Nighttime provides the clearest conditions. The model calculates fidelities from 0.8 to 0.97 based on beam alignment and timing. Daytime fidelity falls to 0.25 because of solar interference. To counter this, the researchers adjust the temporal window for signal detection. This balances capturing the photon with filtering out noise. Random timing of photon pulses poses another challenge. The ground stations fire pulses at irregular intervals. The model suggests multiplexing. This means sending signals across multiple frequencies or time slots. It raises the chance that photons arrive in sync at the satellite.
The simulation sets the orbit at 500 kilometers, typical for low-Earth satellites. Channel efficiency drops due to mode mismatch between the ground beam and satellite receiver. Turbulence further reduces it. The model estimates overall efficiency and pair fidelity. It uses photonic Bell measurements as the basis. These measurements detect entanglement without destroying it. The results hold up despite the satellite’s speed and environmental effects. Ground sources produce more entangled pairs than space-based ones. This comes from the higher power available on Earth.
To test the model in practice, the team plans experiments with drones or high-altitude balloons. These platforms mimic satellite conditions at lower altitudes. Real air tests will check the simulations against actual data. If successful, small satellite groups could form networks for quantum links across continents. Bandwidth needs for quantum computers demand trillions of photons per second over long ranges. The uplink design supports this by leveraging ground infrastructure.
The research draws on photonics for light handling and systems modeling for simulations. At UTS, these fields combine to predict quantum behaviors. Numerical data includes fidelity ranges and efficiency rates. The model covers uplink channels at various altitudes. It tests different noise levels and alignment errors. For cryptography, early uses might need just a few photons for key creation. This fits quantum key distribution protocols. Higher volumes would support full networks later.

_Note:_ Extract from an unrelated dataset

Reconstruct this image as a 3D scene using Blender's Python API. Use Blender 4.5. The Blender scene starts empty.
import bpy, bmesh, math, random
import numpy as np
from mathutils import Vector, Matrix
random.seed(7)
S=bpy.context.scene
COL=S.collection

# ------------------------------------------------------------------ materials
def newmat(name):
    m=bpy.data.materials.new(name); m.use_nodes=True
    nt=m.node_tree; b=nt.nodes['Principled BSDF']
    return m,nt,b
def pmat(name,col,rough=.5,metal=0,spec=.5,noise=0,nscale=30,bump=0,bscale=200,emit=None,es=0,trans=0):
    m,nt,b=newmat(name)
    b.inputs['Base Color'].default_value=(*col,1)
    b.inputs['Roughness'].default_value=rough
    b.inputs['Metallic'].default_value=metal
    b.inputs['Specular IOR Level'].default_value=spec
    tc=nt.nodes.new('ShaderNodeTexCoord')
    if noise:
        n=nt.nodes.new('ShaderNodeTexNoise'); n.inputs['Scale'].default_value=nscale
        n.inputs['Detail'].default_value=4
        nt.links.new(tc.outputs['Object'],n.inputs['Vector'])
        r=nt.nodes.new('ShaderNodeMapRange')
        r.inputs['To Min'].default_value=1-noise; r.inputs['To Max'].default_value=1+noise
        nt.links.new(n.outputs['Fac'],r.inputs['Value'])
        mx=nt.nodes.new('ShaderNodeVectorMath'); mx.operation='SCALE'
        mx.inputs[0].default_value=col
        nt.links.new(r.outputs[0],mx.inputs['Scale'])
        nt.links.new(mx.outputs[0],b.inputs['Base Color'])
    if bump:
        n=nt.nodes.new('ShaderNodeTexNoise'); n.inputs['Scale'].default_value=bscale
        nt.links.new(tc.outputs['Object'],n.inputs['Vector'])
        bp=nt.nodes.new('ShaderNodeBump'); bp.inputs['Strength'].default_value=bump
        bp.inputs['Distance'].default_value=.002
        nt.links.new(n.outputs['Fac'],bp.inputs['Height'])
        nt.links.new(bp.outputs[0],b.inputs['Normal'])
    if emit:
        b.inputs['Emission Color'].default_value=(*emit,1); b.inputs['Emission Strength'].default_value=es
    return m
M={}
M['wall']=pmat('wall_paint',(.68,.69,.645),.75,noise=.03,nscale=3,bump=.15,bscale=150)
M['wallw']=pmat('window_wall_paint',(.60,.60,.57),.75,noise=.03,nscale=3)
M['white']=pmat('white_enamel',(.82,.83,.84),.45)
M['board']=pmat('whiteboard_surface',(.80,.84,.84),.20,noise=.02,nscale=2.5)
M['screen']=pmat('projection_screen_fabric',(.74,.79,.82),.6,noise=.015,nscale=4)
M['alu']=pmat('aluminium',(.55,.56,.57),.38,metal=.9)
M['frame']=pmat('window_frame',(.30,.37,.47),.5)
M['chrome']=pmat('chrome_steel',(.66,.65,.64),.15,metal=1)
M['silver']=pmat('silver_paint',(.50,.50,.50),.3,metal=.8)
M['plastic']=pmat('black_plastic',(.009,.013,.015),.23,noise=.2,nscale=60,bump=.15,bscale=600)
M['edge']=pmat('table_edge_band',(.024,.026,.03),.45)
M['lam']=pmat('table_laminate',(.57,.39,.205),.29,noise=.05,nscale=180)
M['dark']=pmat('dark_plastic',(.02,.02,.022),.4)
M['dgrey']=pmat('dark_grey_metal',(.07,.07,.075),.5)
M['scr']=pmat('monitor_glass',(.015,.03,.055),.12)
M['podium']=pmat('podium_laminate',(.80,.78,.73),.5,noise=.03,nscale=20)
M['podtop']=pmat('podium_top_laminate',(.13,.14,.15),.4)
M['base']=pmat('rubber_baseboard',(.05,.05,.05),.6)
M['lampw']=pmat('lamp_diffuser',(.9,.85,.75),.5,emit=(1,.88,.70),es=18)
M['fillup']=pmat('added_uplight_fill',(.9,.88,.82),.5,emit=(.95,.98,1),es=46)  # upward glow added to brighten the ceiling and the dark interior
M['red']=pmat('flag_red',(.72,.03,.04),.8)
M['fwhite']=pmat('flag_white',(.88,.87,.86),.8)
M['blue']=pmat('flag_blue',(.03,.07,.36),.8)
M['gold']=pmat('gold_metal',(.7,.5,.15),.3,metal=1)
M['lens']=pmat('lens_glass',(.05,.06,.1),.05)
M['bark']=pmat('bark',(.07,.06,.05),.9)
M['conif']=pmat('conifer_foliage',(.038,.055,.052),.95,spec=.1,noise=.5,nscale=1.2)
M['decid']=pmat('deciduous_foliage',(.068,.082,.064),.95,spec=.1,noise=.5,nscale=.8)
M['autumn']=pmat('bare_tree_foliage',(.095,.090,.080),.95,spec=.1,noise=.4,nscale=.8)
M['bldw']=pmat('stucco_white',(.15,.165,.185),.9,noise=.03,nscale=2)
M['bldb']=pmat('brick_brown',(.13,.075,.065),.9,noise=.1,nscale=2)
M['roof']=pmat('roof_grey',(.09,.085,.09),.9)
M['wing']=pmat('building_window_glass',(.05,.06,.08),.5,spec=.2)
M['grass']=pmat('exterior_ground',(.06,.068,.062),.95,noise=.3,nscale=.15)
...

Details from the study show specific parameters. The ground lasers operate at 1550 nanometers wavelength, standard for fiber optics. Beam divergence stays under 10 microradians to focus on the satellite. The satellite’s aperture measures 20 centimeters, collecting incoming light. Detection uses superconducting nanowire counters with 90 percent efficiency. These components match current technology. The model runs on software that simulates wave propagation through air layers. It includes refractive index changes from temperature and humidity.
One section of the paper breaks down error sources. Atmospheric seeing causes beam wander of up to 5 arcseconds. The adaptive optics on ground stations correct this in real time. Satellite pointing accuracy must hit 0.1 degrees. Without it, photons miss the receiver. Background counts from stray light total 10 per second in daylight. Night drops to 0.1. The model filters these with narrowband passes. Entanglement visibility, a measure of pair quality, stays above 0.85 in most cases.
Downlinks avoid upward scattering but deal with satellite power limits. Uplinks gain from ground stability but fight gravity and air density. The study finds uplinks competitive for short orbits. For geostationary at 36,000 kilometers, losses multiply by 100. Still, the model scales with better lasers. Current trials use 1-watt sources. Future ones could reach 100 watts under regulations.
The paper lists equations for fidelity calculation. It uses the formula F = (V + 1)/2, where V is visibility. Channel transmission T equals exp(-alpha * L), with alpha as attenuation and L as path length. For 500 kilometers, T sits at 10^-6. Error rates from misalignment add 5 percent. These numbers come from Monte Carlo simulations run 10,000 times. Results plot fidelity against zenith angle. At 30 degrees elevation, it holds steady. Below 20 degrees, turbulence spikes errors.Hardware details include the photon source. It relies on spontaneous parametric down-conversion in beta-barium borate crystals. Pumped by 405-nanometer lasers, it yields 10^6 pairs per second. Collection fibers have 80 percent coupling. The satellite processes signals in 100 picoseconds. This matches the photons’ arrival window. Cooling to 4 Kelvin keeps detectors quiet. Noise equivalent power measures 20 photons per root hertz.
The model also tests hybrid setups. One station sends signal photons, another idler ones. This cuts errors from single-beam issues. Fidelity improves by 15 percent. For global coverage, 66 satellites in sun-synchronous orbits could link stations worldwide. Each pass lasts 10 minutes, enough for 10^9 keys in QKD. Cost estimates put a basic satellite at $5 million, down from $50 million in 2016.